> _Dataset content_:
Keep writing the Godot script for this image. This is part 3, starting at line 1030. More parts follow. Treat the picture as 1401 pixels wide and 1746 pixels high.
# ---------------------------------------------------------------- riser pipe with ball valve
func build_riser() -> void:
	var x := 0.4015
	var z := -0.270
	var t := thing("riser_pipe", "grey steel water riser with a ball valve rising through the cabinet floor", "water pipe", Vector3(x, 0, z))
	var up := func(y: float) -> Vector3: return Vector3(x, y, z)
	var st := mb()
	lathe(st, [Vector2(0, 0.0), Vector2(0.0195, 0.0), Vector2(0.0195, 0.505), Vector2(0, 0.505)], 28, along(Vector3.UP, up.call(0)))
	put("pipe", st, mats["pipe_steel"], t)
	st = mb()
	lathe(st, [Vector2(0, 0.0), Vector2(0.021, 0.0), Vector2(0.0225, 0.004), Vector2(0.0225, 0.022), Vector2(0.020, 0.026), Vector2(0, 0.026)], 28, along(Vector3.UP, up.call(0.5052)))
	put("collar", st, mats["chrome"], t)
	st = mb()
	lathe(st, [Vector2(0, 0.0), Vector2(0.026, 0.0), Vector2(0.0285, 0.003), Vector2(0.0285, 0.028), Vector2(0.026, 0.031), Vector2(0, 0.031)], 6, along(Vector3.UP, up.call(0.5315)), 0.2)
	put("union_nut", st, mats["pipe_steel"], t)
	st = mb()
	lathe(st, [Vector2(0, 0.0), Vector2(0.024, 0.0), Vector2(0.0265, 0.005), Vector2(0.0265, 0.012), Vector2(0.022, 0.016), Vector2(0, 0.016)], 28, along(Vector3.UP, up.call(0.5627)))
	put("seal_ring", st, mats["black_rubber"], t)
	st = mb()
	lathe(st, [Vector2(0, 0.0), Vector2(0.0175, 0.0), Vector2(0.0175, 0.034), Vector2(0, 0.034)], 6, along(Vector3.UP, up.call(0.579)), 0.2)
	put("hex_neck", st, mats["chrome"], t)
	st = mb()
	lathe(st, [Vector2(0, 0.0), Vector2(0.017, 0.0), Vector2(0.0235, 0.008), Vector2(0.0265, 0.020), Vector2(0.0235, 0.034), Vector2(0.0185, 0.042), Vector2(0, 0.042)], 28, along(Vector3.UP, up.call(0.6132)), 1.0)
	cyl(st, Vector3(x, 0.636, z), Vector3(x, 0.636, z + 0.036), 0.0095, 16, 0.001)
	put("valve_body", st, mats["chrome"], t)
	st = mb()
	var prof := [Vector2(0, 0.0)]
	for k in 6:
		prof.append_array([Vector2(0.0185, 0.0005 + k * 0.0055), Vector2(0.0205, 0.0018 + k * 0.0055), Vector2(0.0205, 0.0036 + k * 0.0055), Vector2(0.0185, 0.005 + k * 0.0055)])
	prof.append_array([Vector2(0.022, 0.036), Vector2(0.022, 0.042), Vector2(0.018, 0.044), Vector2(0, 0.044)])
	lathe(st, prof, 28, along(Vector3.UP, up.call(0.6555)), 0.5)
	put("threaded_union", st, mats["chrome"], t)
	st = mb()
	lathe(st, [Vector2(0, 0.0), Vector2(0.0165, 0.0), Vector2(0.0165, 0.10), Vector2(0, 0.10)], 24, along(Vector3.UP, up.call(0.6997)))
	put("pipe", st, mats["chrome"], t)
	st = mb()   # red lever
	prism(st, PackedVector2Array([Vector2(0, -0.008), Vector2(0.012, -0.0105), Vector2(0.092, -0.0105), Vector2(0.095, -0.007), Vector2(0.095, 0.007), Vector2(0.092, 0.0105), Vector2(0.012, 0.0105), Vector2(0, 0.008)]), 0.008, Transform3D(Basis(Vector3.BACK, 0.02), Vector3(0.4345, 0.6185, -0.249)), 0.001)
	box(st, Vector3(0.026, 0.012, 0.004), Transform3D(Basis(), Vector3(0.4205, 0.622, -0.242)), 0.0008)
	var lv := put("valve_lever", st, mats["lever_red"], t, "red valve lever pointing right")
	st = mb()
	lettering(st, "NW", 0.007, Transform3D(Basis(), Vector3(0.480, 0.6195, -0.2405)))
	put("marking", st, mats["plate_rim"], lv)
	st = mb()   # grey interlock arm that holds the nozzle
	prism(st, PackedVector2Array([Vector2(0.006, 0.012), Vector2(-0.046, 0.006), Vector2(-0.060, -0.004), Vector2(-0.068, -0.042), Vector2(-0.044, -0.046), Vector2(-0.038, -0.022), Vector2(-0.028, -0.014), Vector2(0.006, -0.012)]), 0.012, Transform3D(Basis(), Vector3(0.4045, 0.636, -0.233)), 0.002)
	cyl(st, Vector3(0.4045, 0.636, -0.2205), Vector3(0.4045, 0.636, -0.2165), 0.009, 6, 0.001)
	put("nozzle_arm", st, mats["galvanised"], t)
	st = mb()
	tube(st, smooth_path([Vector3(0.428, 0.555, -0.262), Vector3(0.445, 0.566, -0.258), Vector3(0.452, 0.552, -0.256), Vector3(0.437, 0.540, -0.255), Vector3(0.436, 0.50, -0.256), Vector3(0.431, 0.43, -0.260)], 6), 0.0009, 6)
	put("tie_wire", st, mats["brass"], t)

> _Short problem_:
Repeat the data precisely, line by line.

> _Written solution_:
Keep writing the Godot script for this image. This is part 3, starting at line 1030. More parts follow. Treat the picture as 1401 pixels wide and 1746 pixels high.
# ---------------------------------------------------------------- riser pipe with ball valve
func build_riser() -> void:
	var x := 0.4015
	var z := -0.270
	var t := thing("riser_pipe", "grey steel water riser with a ball valve rising through the cabinet floor", "water pipe", Vector3(x, 0, z))
	var up := func(y: float) -> Vector3: return Vector3(x, y, z)
	var st := mb()
	lathe(st, [Vector2(0, 0.0), Vector2(0.0195, 0.0), Vector2(0.0195, 0.505), Vector2(0, 0.505)], 28, along(Vector3.UP, up.call(0)))
	put("pipe", st, mats["pipe_steel"], t)
	st = mb()
	lathe(st, [Vector2(0, 0.0), Vector2(0.021, 0.0), Vector2(0.0225, 0.004), Vector2(0.0225, 0.022), Vector2(0.020, 0.026), Vector2(0, 0.026)], 28, along(Vector3.UP, up.call(0.5052)))
	put("collar", st, mats["chrome"], t)
	st = mb()
	lathe(st, [Vector2(0, 0.0), Vector2(0.026, 0.0), Vector2(0.0285, 0.003), Vector2(0.0285, 0.028), Vector2(0.026, 0.031), Vector2(0, 0.031)], 6, along(Vector3.UP, up.call(0.5315)), 0.2)
	put("union_nut", st, mats["pipe_steel"], t)
	st = mb()
	lathe(st, [Vector2(0, 0.0), Vector2(0.024, 0.0), Vector2(0.0265, 0.005), Vector2(0.0265, 0.012), Vector2(0.022, 0.016), Vector2(0, 0.016)], 28, along(Vector3.UP, up.call(0.5627)))
	put("seal_ring", st, mats["black_rubber"], t)
	st = mb()
	lathe(st, [Vector2(0, 0.0), Vector2(0.0175, 0.0), Vector2(0.0175, 0.034), Vector2(0, 0.034)], 6, along(Vector3.UP, up.call(0.579)), 0.2)
	put("hex_neck", st, mats["chrome"], t)
	st = mb()
	lathe(st, [Vector2(0, 0.0), Vector2(0.017, 0.0), Vector2(0.0235, 0.008), Vector2(0.0265, 0.020), Vector2(0.0235, 0.034), Vector2(0.0185, 0.042), Vector2(0, 0.042)], 28, along(Vector3.UP, up.call(0.6132)), 1.0)
	cyl(st, Vector3(x, 0.636, z), Vector3(x, 0.636, z + 0.036), 0.0095, 16, 0.001)
	put("valve_body", st, mats["chrome"], t)
	st = mb()
	var prof := [Vector2(0, 0.0)]
	for k in 6:
		prof.append_array([Vector2(0.0185, 0.0005 + k * 0.0055), Vector2(0.0205, 0.0018 + k * 0.0055), Vector2(0.0205, 0.0036 + k * 0.0055), Vector2(0.0185, 0.005 + k * 0.0055)])
	prof.append_array([Vector2(0.022, 0.036), Vector2(0.022, 0.042), Vector2(0.018, 0.044), Vector2(0, 0.044)])
	lathe(st, prof, 28, along(Vector3.UP, up.call(0.6555)), 0.5)
	put("threaded_union", st, mats["chrome"], t)
	st = mb()
	lathe(st, [Vector2(0, 0.0), Vector2(0.0165, 0.0), Vector2(0.0165, 0.10), Vector2(0, 0.10)], 24, along(Vector3.UP, up.call(0.6997)))
	put("pipe", st, mats["chrome"], t)
	st = mb()   # red lever
	prism(st, PackedVector2Array([Vector2(0, -0.008), Vector2(0.012, -0.0105), Vector2(0.092, -0.0105), Vector2(0.095, -0.007), Vector2(0.095, 0.007), Vector2(0.092, 0.0105), Vector2(0.012, 0.0105), Vector2(0, 0.008)]), 0.008, Transform3D(Basis(Vector3.BACK, 0.02), Vector3(0.4345, 0.6185, -0.249)), 0.001)
	box(st, Vector3(0.026, 0.012, 0.004), Transform3D(Basis(), Vector3(0.4205, 0.622, -0.242)), 0.0008)
	var lv := put("valve_lever", st, mats["lever_red"], t, "red valve lever pointing right")
	st = mb()
	lettering(st, "NW", 0.007, Transform3D(Basis(), Vector3(0.480, 0.6195, -0.2405)))
	put("marking", st, mats["plate_rim"], lv)
	st = mb()   # grey interlock arm that holds the nozzle
	prism(st, PackedVector2Array([Vector2(0.006, 0.012), Vector2(-0.046, 0.006), Vector2(-0.060, -0.004), Vector2(-0.068, -0.042), Vector2(-0.044, -0.046), Vector2(-0.038, -0.022), Vector2(-0.028, -0.014), Vector2(0.006, -0.012)]), 0.012, Transform3D(Basis(), Vector3(0.4045, 0.636, -0.233)), 0.002)
	cyl(st, Vector3(0.4045, 0.636, -0.2205), Vector3(0.4045, 0.636, -0.2165), 0.009, 6, 0.001)
	put("nozzle_arm", st, mats["galvanised"], t)
	st = mb()
	tube(st, smooth_path([Vector3(0.428, 0.555, -0.262), Vector3(0.445, 0.566, -0.258), Vector3(0.452, 0.552, -0.256), Vector3(0.437, 0.540, -0.255), Vector3(0.436, 0.50, -0.256), Vector3(0.431, 0.43, -0.260)], 6), 0.0009, 6)
	put("tie_wire", st, mats["brass"], t)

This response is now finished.